Parece ser el resultado de que aún no se ha disuelto la jerarquía de antiguos valores. Cien años atrás, se tenía como asumido que Europa era la expresión más sobresaliente de la evolución humana; la gente que quería ser tratada como europea debía primero renunciar a cualquier rasgo de identidad que la alejara de los estándares europeos. Se esperaba que los aspirantes asimilaran e imitaran cada detalle del estilo de vida europeo. Sin embargo, uno de los efectos actuales de la globalización es que tenemos un mundo repleto de diásporas, territorios habitados por miembros de cualquier grupo étnico o religioso, que constituyen reminiscencias más de archipiélagos que de continentes. Para muchos de los integrantes de esos grupos, la superioridad del estilo de vida europeo no es ninguna obviedad. De hecho, son reacios a abandonar sus propias tradiciones, que consideran buenas o aún mejores que aquellas que encontraron en el nuevo país al que han emigrado. Su idea de integración no imposibilita el derecho a la diferencia. Y, seamos francos: ¿no es ésta acaso una prueba de que ellos han asimilado y aceptado las ideas europeas? ¿Acaso no aplaudimos la variedad y juramos apoyar el derecho a la diferencia? En la práctica, siempre nos referimos a nuestro derecho a la diferencia, no a la de ellos.

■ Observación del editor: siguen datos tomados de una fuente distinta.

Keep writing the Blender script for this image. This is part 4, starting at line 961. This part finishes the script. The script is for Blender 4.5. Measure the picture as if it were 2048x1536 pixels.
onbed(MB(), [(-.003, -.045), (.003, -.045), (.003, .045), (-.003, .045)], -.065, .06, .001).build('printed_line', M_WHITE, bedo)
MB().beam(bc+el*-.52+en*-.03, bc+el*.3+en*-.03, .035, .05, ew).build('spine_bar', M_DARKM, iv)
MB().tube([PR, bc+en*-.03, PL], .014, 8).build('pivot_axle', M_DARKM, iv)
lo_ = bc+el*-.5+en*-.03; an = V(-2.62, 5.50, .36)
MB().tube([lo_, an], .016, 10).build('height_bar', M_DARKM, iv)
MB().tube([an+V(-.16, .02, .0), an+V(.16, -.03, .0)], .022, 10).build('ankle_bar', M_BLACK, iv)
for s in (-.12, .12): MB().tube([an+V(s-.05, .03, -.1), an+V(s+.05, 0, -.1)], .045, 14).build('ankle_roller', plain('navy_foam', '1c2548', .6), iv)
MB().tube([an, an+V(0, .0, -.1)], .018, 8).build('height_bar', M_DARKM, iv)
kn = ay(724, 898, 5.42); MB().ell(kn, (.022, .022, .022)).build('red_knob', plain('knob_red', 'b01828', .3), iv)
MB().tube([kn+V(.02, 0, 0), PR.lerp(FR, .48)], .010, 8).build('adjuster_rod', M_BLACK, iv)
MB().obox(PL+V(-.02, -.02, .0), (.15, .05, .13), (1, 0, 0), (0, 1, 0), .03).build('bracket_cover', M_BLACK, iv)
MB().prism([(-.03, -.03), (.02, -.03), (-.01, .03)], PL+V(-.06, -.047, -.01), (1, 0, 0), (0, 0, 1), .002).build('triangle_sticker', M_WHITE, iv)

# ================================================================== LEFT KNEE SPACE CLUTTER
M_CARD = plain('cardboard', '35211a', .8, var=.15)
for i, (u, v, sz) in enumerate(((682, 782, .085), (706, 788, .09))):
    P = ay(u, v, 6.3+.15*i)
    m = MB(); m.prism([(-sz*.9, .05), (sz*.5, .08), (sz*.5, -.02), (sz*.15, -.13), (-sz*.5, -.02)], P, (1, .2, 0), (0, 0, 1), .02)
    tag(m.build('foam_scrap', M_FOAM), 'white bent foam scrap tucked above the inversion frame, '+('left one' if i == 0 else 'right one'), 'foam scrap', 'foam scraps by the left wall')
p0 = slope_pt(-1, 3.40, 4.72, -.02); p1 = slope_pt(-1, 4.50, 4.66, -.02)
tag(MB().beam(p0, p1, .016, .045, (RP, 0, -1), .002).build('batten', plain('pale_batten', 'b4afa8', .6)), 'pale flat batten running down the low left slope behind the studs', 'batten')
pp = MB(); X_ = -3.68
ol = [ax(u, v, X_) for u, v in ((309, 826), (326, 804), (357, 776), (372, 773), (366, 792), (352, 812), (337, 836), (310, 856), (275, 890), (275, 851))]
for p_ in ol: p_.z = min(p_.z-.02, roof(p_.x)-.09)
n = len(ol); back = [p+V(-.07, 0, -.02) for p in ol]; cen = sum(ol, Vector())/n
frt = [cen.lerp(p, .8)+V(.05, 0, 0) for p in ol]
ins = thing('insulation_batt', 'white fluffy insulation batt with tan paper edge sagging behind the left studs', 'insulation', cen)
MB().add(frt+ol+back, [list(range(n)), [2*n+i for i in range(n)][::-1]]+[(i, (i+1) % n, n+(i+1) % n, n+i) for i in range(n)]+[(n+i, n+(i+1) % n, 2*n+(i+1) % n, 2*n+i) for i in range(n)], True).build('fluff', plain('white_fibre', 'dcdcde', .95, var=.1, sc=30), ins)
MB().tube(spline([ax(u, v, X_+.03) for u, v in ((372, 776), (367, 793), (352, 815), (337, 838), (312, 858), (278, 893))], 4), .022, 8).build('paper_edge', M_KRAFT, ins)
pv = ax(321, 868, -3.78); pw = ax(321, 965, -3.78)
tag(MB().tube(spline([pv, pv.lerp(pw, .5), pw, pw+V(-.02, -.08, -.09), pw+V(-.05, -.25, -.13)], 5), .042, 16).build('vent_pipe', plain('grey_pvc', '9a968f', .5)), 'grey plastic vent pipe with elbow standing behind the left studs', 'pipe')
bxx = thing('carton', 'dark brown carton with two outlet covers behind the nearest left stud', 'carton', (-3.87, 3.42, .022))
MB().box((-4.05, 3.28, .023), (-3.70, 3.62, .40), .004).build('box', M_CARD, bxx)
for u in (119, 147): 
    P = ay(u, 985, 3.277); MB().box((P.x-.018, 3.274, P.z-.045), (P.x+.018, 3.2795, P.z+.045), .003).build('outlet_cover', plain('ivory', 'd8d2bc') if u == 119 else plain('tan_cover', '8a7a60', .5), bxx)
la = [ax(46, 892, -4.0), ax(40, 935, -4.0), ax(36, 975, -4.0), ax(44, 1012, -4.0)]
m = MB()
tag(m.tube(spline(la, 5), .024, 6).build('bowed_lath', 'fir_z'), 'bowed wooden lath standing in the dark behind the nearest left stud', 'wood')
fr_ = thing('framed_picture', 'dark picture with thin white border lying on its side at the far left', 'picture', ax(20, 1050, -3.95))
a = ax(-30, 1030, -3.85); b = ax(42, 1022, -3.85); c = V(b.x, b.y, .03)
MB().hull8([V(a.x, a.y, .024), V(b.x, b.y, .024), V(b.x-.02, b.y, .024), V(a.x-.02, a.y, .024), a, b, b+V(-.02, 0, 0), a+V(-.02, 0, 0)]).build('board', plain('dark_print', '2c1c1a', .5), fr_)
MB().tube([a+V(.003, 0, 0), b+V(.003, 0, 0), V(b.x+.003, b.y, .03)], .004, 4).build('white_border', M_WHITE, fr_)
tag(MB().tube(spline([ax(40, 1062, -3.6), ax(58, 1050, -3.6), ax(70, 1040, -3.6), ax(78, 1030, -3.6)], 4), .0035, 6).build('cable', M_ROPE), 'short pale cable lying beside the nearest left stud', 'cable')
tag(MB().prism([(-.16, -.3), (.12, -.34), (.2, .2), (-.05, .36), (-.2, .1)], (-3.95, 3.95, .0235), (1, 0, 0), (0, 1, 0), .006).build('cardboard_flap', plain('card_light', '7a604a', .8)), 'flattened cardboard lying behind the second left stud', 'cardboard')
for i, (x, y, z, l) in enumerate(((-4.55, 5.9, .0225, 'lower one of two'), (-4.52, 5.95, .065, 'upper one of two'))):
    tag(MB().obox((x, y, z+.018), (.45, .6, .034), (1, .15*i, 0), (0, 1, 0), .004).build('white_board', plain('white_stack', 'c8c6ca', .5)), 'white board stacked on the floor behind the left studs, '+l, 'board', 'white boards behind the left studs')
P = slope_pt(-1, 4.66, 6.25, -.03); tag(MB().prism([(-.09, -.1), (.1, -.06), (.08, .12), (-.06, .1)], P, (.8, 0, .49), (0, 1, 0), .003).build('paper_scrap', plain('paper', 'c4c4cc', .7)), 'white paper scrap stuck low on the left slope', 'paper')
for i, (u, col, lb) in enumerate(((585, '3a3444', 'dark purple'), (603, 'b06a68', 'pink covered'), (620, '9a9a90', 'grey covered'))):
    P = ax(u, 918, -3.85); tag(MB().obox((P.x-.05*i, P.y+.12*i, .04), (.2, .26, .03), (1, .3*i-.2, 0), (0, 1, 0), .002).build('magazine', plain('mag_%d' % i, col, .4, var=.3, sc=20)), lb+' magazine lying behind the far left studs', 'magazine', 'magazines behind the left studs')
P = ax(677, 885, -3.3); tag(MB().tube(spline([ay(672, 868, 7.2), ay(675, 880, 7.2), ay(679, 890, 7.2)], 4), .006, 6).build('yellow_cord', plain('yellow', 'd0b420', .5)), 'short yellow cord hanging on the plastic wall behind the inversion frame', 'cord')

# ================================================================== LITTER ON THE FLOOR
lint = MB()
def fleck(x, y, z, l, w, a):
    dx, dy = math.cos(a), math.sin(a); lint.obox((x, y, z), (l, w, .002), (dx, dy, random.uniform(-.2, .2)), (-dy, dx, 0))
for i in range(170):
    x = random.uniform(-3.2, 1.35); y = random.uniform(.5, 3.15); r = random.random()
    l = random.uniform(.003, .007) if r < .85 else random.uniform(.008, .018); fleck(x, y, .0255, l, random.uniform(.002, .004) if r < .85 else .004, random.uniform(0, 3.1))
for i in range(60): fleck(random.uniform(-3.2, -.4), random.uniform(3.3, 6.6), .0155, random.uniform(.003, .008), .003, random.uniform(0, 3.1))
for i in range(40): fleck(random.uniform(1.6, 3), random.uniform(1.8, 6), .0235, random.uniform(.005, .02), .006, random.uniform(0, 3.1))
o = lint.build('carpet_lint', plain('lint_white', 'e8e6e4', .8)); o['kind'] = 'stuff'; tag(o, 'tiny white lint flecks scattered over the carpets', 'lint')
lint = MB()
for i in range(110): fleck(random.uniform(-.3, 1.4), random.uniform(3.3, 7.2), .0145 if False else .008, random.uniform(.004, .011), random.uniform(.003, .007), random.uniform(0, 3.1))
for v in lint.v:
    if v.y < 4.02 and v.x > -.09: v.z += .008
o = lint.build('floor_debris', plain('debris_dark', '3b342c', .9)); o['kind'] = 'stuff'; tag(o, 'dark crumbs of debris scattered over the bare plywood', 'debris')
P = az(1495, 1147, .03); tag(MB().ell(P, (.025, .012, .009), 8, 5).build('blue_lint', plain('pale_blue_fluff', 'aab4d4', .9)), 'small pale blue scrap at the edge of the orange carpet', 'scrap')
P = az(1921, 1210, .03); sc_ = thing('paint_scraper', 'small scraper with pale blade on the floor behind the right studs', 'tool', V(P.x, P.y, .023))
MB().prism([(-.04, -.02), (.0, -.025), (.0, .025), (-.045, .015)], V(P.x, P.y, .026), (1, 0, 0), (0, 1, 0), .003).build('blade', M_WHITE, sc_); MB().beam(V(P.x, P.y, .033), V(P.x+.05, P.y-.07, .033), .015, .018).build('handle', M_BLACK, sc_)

A pesar de su diagnóstico alarmante se vislumbra esperanza en todos sus ensayos. ¿En qué radica esa esperanza?
La gente optimista afirma que el mundo que tenemos es el mejor posible; los pesimistas son personas que desconfían que los optimistas tengan razón. Así que por lo tanto, no soy ni optimista ni pesimista porque creo firmemente en otra alternativa (y quizá mejor): de que un mundo mejor es posible para mis congéneres humanos, y que la posibilidad de lograrlo es real. Para servir a la humanidad, la sociología necesita empezar por aclarar cuál es su sitio. Las valoraciones críticas deben conjugarse con un esfuerzo por hacer visible y audible aquellos aspectos de la experiencia que normalmente se quedan lejos de los horizontes individuales, o detrás de los umbrales de la conciencia individual. Un momento de reflexión debe hacer consciente aquellos mecanismos que delinean una vida dolorosa e inconducente. Dibujar las contradicciones bajo un haz de luz no significa resolver las mismas. Un largo y tortuoso camino se expande entre el reconocimiento de las raíces de los problemas y su erradicación, y dar el primer paso no asegura que más adelante no se deba dar otros pasos. Sólo el mismo camino nos llevará hasta el fin. Y aún así no hay que negar la crucial importancia de la compleja cadena de eslabones que existe entre el dolor sufrido individualmente y las condiciones producidas colectivamente. En sociología, y aún más en la sociología que se ocupa de estar al día con sus tareas, el comienzo es más decisivo que ninguna otra parte. Siempre es el primer paso lo que designa y pavimenta el camino para la enmienda que de otro forma no existiría, dejando sólo anunciado tal sendero. La llegada del nuevo siglo puede conducirnos a la catástrofe final. O puede ser el tiempo en el que se gestione un nuevo pacto entre los intelectuales y la gente. La elección entre estas dos alternativas aún se encuentra de nuestro lado. Yo creo que, en estas circunstancias, la pérdida de la esperanza es el mayor desastre que le puede acontecer a la humanidad. Tener esperanzas es nuestra obligación.